Der Migrationsforscher Mark Terkessides fordert, anerkannten Asylbewerbern in Deutschland schneller ein selbstständiges Leben zu ermöglichen. "Das heißt, dezentral unterbringen, schnell in Arbeit bringen, also aus der staatlichen Fürsorge herausholen", sagte der Wissenschaftler und Autor am Dienstag im WDR-Radio. Fürsorge sei sicher am Anfang positiv, doch habe Deutschland zu wenig daran gearbeitet, dieses Abhängigkeitsverhältnis loszuwerden. Vor dem Hintergrund steigender Flüchtlingszahlen sollte es das Ziel sein, diese Menschen handlungsfähig zu machen und ihnen nicht den Zugang zum Arbeitsmarkt zu verweigern.

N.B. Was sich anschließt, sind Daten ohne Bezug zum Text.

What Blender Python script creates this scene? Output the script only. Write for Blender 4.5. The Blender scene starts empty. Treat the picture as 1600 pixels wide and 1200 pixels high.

Anlässlich des Fürsorgetags, der am Dienstag in Leipzig beginnen sollte, beklagte Terkessides auch mangelnde Aufmerksamkeit für vernachlässigte und benachteiligte Flüchtlings- beziehungsweise Zuwanderergruppen. Zuwanderer aus Südosteuropa, vor allem Roma, würden oftmals kaum in der Nachbarschaft geduldet. Hilfsprojekte für Roma hätten es schwer, Spendengelder einzutreiben. Die Bevölkerung tue sich in vielen Fällen leichter mit der Akzeptanz von Bürgerkriegsflüchtlingen, etwa aus Syrien. "Es gibt ganz klar eine Aufteilung, welche Flüchtlinge man zurzeit legitim und gut findet."
Die geplante Protestaktionen gegen Tausende Flüchtlingstote im Mittelmeer in Form einer demonstrative Beerdigung von Flüchtlingsleichen durch die Aktionsgruppe "Zentrum für politische Schönheit" in Berlin möge geschmacklos wirken. Doch müsse auf das Thema der unzähligen Toten aufmerksam gemacht werden, sagte der Wissenschaftler. An der Berliner Mauer habe man sich über jeden Toten aufgeregt, "aber wenn im Mittelmeer Tausende von Leuten umkommen, dann ist das eigentlich egal."